▽
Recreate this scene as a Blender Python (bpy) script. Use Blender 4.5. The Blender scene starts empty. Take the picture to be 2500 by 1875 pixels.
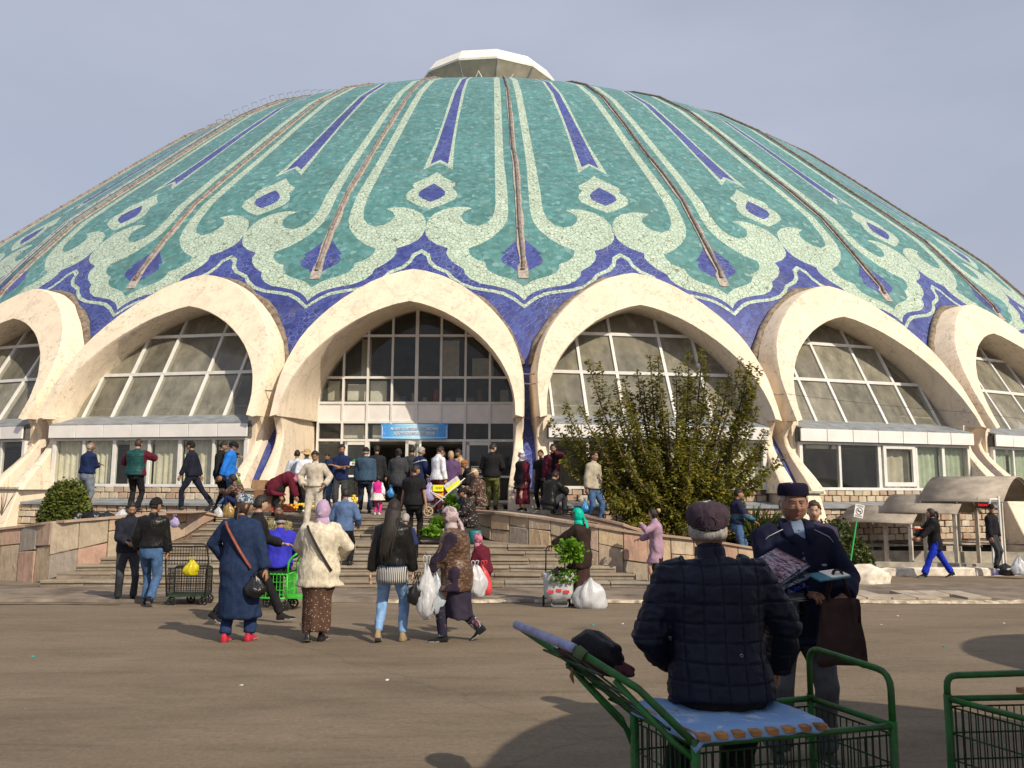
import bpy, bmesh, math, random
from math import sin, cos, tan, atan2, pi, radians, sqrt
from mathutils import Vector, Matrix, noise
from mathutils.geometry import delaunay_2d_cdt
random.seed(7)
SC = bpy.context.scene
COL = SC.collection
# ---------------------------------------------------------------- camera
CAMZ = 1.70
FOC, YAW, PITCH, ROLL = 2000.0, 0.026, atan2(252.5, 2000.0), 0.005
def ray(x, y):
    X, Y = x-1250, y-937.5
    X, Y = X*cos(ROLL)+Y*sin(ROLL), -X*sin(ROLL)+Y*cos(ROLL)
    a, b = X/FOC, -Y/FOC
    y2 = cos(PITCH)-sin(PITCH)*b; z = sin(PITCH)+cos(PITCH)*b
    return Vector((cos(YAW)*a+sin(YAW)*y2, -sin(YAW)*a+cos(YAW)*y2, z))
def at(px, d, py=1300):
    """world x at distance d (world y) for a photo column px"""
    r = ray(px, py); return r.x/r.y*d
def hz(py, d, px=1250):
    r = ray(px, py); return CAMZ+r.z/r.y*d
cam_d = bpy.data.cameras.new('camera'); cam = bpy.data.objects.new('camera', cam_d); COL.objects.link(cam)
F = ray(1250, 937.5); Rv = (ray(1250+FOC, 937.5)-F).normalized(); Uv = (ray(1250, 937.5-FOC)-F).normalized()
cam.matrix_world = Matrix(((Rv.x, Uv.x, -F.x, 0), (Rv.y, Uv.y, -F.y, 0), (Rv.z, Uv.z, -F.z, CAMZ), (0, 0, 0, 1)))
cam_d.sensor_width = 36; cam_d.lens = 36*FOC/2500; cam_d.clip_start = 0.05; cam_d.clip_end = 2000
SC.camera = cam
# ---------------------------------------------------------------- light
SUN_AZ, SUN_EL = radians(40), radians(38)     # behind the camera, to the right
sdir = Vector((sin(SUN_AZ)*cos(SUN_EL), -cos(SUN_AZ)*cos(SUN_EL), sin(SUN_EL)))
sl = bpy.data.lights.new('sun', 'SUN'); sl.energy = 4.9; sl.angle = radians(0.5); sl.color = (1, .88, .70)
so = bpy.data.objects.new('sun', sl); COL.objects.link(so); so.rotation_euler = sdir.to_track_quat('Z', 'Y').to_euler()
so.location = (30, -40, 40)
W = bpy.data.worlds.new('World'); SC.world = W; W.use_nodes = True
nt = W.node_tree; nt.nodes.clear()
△
▽
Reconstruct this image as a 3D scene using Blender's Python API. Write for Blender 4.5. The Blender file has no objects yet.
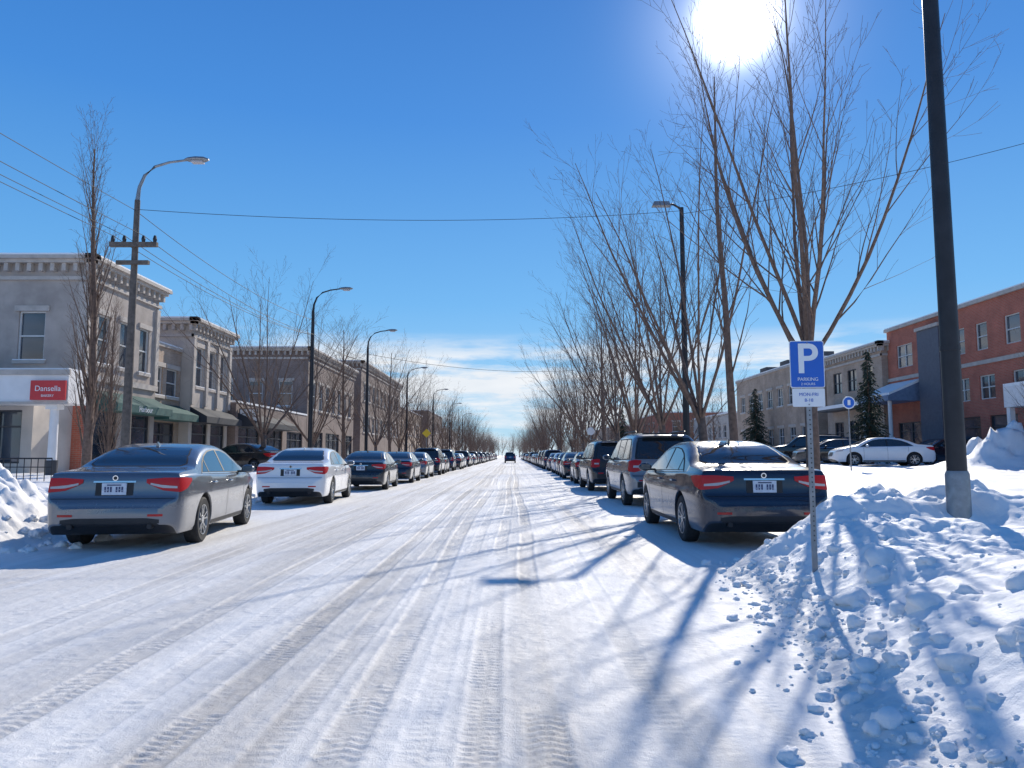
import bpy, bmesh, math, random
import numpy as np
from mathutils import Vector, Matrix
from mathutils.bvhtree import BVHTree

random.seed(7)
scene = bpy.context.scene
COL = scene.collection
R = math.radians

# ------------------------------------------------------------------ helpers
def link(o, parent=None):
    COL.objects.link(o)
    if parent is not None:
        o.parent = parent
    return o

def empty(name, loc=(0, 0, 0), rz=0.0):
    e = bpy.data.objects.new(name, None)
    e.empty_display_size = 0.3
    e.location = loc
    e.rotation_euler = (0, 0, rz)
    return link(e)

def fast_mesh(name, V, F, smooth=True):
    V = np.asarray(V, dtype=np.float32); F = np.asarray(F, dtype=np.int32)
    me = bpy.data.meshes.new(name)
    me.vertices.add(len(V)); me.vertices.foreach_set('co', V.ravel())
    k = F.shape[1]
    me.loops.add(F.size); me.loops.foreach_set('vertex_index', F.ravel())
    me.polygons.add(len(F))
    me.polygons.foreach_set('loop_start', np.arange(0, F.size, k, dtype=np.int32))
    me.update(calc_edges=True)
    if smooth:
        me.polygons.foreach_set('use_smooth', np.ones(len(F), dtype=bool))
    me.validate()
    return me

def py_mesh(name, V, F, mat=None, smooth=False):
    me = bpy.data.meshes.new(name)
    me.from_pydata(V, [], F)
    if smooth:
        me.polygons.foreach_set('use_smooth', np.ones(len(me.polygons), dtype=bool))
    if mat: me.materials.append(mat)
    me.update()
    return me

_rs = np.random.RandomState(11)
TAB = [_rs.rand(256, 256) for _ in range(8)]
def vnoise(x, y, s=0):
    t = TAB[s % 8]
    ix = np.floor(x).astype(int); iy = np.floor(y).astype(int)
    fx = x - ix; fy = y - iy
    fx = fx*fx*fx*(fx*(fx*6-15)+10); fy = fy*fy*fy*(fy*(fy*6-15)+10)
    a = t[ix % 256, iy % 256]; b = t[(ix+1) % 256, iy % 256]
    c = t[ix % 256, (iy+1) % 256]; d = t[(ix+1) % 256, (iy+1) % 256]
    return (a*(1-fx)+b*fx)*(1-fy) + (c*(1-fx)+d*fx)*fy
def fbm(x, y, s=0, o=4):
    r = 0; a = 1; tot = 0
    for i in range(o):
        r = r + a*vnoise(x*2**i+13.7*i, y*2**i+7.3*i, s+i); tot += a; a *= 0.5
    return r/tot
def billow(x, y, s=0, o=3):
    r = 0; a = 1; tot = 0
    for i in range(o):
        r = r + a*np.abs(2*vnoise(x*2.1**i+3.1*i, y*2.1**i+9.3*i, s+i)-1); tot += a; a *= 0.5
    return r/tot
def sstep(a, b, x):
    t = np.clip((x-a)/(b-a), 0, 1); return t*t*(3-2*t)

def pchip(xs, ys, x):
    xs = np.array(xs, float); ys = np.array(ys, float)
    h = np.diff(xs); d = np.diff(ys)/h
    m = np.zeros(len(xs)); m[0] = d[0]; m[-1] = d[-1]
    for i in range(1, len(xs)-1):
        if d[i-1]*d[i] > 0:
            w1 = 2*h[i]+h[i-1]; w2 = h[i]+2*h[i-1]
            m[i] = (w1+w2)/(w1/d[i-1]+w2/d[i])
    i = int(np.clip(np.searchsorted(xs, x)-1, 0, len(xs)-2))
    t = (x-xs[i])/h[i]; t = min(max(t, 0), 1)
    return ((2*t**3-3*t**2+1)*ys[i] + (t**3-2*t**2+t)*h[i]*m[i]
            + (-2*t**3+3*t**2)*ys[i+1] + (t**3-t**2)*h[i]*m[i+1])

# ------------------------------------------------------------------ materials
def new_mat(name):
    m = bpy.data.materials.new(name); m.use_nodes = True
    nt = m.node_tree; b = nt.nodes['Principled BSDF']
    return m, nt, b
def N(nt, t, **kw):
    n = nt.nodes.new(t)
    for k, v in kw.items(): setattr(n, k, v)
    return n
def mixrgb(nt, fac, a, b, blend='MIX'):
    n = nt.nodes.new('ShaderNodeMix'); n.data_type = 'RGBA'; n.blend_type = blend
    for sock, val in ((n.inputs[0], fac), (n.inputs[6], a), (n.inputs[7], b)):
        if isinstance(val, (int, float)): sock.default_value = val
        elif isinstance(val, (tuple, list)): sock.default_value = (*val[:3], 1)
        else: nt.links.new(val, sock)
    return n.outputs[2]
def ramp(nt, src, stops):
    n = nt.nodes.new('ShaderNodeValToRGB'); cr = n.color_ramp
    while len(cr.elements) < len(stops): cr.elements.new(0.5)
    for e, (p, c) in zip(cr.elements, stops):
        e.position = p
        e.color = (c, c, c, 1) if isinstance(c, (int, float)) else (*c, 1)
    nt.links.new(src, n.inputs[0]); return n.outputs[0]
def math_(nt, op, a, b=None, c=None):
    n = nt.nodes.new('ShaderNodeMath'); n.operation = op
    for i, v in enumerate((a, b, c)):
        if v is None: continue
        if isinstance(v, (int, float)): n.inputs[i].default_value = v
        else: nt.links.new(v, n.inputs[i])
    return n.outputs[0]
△
**EXERCISE BRIEF:**
Using the listing above, list every line in which the string "this" occurs.

**THE ANSWER:**
Recreate this scene as a Blender Python (bpy) script. Use Blender 4.5. The Blender scene starts empty. Take the picture to be 2500 by 1875 pixels.
Reconstruct this image as a 3D scene using Blender's Python API. Write for Blender 4.5. The Blender file has no objects yet.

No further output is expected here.